**Required task:** Retype only what runs from the first line of the listing to the line holding "C.scene.camera = cam_o", both included. Do not retype the pictures.

**Data excerpt:**
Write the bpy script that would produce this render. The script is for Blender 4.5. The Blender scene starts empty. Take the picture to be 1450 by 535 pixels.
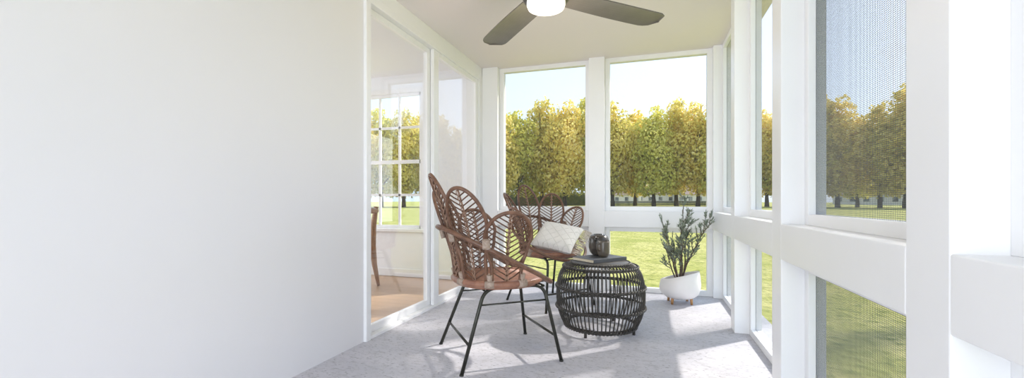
import bpy, bmesh, math, random
from math import sin, cos, pi, radians, sqrt
from mathutils import Vector, Matrix
random.seed(7)
D = bpy.data; C = bpy.context; COL = C.scene.collection
# ------------------------------------------------------------------ camera, light, exposure
YAW = radians(17.66)
cam = D.cameras.new('camera'); cam_o = D.objects.new('camera', cam); COL.objects.link(cam_o)
cam.sensor_width = 36.0; cam.lens = 606.0 / 1450.0 * 36.0; cam.shift_y = (284 - 267.5) / 1450.0
cam.clip_start = 0.02; cam.clip_end = 1000
cam_o.location = (0, 0, 1.0); cam_o.rotation_euler = (pi / 2, 0, YAW)
C.scene.camera = cam_o

SUN_DIR = Vector((0.735 * cos(radians(38.5)), 0.678 * cos(radians(38.5)), sin(radians(38.5))))
world = D.worlds.new('sky'); C.scene.world = world; world.use_nodes = True
wn = world.node_tree; wn.nodes.clear()
w_out = wn.nodes.new('ShaderNodeOutputWorld'); w_bg = wn.nodes.new('ShaderNodeBackground')
w_sky = wn.nodes.new('ShaderNodeTexSky'); w_sky.sky_type = 'NISHITA'; w_sky.sun_disc = False
w_sky.sun_elevation = radians(38.5); w_sky.sun_rotation = math.atan2(0.735, 0.678)
w_sky.air_density = 1.0; w_sky.dust_density = 2.5; w_sky.ozone_density = 1.5
w_mix = wn.nodes.new('ShaderNodeMix'); w_mix.data_type = 'RGBA'; w_mix.inputs['Factor'].default_value = 0.7
w_mix.inputs[7].default_value = (4.1, 5.2, 6.6, 1)
wn.links.new(w_sky.outputs[0], w_mix.inputs[6]); wn.links.new(w_mix.outputs[2], w_bg.inputs[0])
w_bg.inputs[1].default_value = 0.25
wn.links.new(w_bg.outputs[0], w_out.inputs[0])

sun = D.lights.new('sun', 'SUN'); sun.energy = 6.0; sun.angle = radians(1.6); sun.color = (1.0, 0.95, 0.88)
sun_o = D.objects.new('sun', sun); COL.objects.link(sun_o)
sun_o.rotation_euler = SUN_DIR.to_track_quat('Z', 'Y').to_euler()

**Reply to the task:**
Write the bpy script that would produce this render. The script is for Blender 4.5. The Blender scene starts empty. Take the picture to be 1450 by 535 pixels.
import bpy, bmesh, math, random
from math import sin, cos, pi, radians, sqrt
from mathutils import Vector, Matrix
random.seed(7)
D = bpy.data; C = bpy.context; COL = C.scene.collection
# ------------------------------------------------------------------ camera, light, exposure
YAW = radians(17.66)
cam = D.cameras.new('camera'); cam_o = D.objects.new('camera', cam); COL.objects.link(cam_o)
cam.sensor_width = 36.0; cam.lens = 606.0 / 1450.0 * 36.0; cam.shift_y = (284 - 267.5) / 1450.0
cam.clip_start = 0.02; cam.clip_end = 1000
cam_o.location = (0, 0, 1.0); cam_o.rotation_euler = (pi / 2, 0, YAW)
C.scene.camera = cam_o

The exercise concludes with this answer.